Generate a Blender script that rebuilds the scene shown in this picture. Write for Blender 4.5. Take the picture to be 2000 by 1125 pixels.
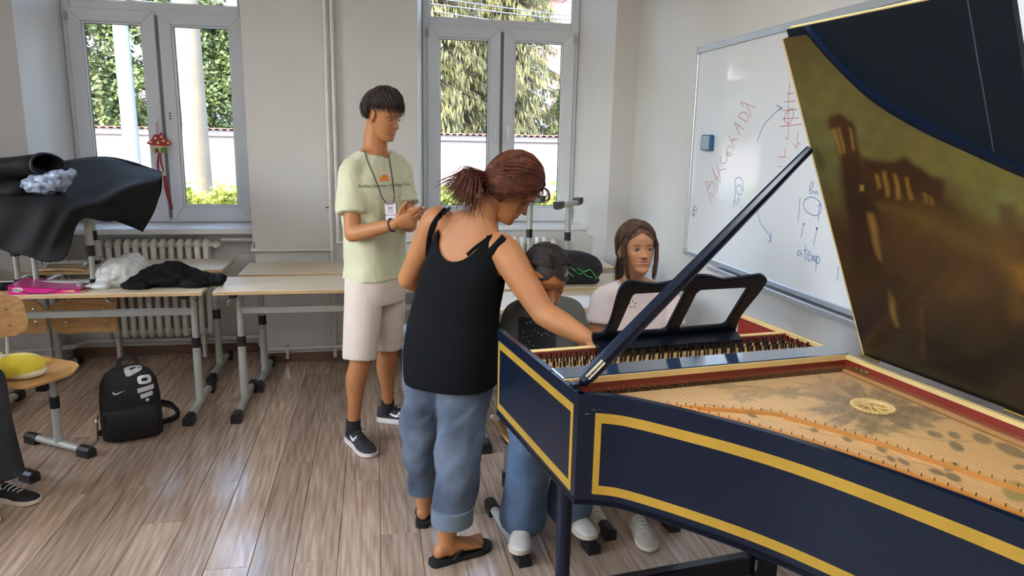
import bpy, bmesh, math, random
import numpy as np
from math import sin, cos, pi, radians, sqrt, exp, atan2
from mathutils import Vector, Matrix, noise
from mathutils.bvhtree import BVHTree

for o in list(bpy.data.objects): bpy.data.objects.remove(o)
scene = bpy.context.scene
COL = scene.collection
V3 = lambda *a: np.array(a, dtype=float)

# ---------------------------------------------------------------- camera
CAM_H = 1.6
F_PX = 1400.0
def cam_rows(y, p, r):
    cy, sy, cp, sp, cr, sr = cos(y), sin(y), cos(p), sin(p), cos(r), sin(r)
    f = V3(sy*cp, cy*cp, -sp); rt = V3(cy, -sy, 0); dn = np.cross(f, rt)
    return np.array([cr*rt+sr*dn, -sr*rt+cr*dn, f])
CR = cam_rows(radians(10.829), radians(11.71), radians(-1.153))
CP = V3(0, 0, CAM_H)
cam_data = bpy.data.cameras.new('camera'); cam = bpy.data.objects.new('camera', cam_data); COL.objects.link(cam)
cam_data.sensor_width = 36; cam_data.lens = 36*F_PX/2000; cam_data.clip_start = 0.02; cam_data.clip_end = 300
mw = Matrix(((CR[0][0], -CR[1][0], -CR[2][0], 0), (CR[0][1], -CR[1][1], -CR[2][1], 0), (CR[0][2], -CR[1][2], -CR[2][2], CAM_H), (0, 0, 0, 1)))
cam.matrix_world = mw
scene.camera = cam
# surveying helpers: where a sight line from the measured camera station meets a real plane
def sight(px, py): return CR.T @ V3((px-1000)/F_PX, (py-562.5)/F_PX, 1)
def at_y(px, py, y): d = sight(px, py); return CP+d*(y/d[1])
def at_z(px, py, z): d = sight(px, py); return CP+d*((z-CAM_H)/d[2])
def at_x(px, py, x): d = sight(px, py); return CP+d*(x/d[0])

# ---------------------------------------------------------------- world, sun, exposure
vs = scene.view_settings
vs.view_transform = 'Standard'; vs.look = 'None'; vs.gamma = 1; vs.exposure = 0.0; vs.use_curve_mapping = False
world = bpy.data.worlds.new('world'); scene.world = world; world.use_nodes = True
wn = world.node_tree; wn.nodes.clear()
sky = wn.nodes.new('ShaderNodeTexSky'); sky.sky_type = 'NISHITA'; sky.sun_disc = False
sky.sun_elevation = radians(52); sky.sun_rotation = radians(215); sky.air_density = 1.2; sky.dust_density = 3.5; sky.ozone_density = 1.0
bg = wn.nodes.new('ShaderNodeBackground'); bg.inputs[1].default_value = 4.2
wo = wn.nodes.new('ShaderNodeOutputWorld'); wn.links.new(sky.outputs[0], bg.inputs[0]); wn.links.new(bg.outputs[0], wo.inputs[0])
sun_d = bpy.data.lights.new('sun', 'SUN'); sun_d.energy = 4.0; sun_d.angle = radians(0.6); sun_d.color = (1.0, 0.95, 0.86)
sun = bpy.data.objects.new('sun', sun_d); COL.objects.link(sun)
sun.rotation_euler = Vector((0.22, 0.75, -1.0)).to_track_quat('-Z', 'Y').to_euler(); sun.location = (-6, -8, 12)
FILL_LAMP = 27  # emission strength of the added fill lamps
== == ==
Requirement.
Without the pictures, write out the whole listing above exactly as it appears.

Task solution.
Generate a Blender script that rebuilds the scene shown in this picture. Write for Blender 4.5. Take the picture to be 2000 by 1125 pixels.
import bpy, bmesh, math, random
import numpy as np
from math import sin, cos, pi, radians, sqrt, exp, atan2
from mathutils import Vector, Matrix, noise
from mathutils.bvhtree import BVHTree

for o in list(bpy.data.objects): bpy.data.objects.remove(o)
scene = bpy.context.scene
COL = scene.collection
V3 = lambda *a: np.array(a, dtype=float)

# ---------------------------------------------------------------- camera
CAM_H = 1.6
F_PX = 1400.0
def cam_rows(y, p, r):
    cy, sy, cp, sp, cr, sr = cos(y), sin(y), cos(p), sin(p), cos(r), sin(r)
    f = V3(sy*cp, cy*cp, -sp); rt = V3(cy, -sy, 0); dn = np.cross(f, rt)
    return np.array([cr*rt+sr*dn, -sr*rt+cr*dn, f])
CR = cam_rows(radians(10.829), radians(11.71), radians(-1.153))
CP = V3(0, 0, CAM_H)
cam_data = bpy.data.cameras.new('camera'); cam = bpy.data.objects.new('camera', cam_data); COL.objects.link(cam)
cam_data.sensor_width = 36; cam_data.lens = 36*F_PX/2000; cam_data.clip_start = 0.02; cam_data.clip_end = 300
mw = Matrix(((CR[0][0], -CR[1][0], -CR[2][0], 0), (CR[0][1], -CR[1][1], -CR[2][1], 0), (CR[0][2], -CR[1][2], -CR[2][2], CAM_H), (0, 0, 0, 1)))
cam.matrix_world = mw
scene.camera = cam
# surveying helpers: where a sight line from the measured camera station meets a real plane
def sight(px, py): return CR.T @ V3((px-1000)/F_PX, (py-562.5)/F_PX, 1)
def at_y(px, py, y): d = sight(px, py); return CP+d*(y/d[1])
def at_z(px, py, z): d = sight(px, py); return CP+d*((z-CAM_H)/d[2])
def at_x(px, py, x): d = sight(px, py); return CP+d*(x/d[0])

# ---------------------------------------------------------------- world, sun, exposure
vs = scene.view_settings
vs.view_transform = 'Standard'; vs.look = 'None'; vs.gamma = 1; vs.exposure = 0.0; vs.use_curve_mapping = False
world = bpy.data.worlds.new('world'); scene.world = world; world.use_nodes = True
wn = world.node_tree; wn.nodes.clear()
sky = wn.nodes.new('ShaderNodeTexSky'); sky.sky_type = 'NISHITA'; sky.sun_disc = False
sky.sun_elevation = radians(52); sky.sun_rotation = radians(215); sky.air_density = 1.2; sky.dust_density = 3.5; sky.ozone_density = 1.0
bg = wn.nodes.new('ShaderNodeBackground'); bg.inputs[1].default_value = 4.2
wo = wn.nodes.new('ShaderNodeOutputWorld'); wn.links.new(sky.outputs[0], bg.inputs[0]); wn.links.new(bg.outputs[0], wo.inputs[0])
sun_d = bpy.data.lights.new('sun', 'SUN'); sun_d.energy = 4.0; sun_d.angle = radians(0.6); sun_d.color = (1.0, 0.95, 0.86)
sun = bpy.data.objects.new('sun', sun_d); COL.objects.link(sun)
sun.rotation_euler = Vector((0.22, 0.75, -1.0)).to_track_quat('-Z', 'Y').to_euler(); sun.location = (-6, -8, 12)
FILL_LAMP = 27  # emission strength of the added fill lamps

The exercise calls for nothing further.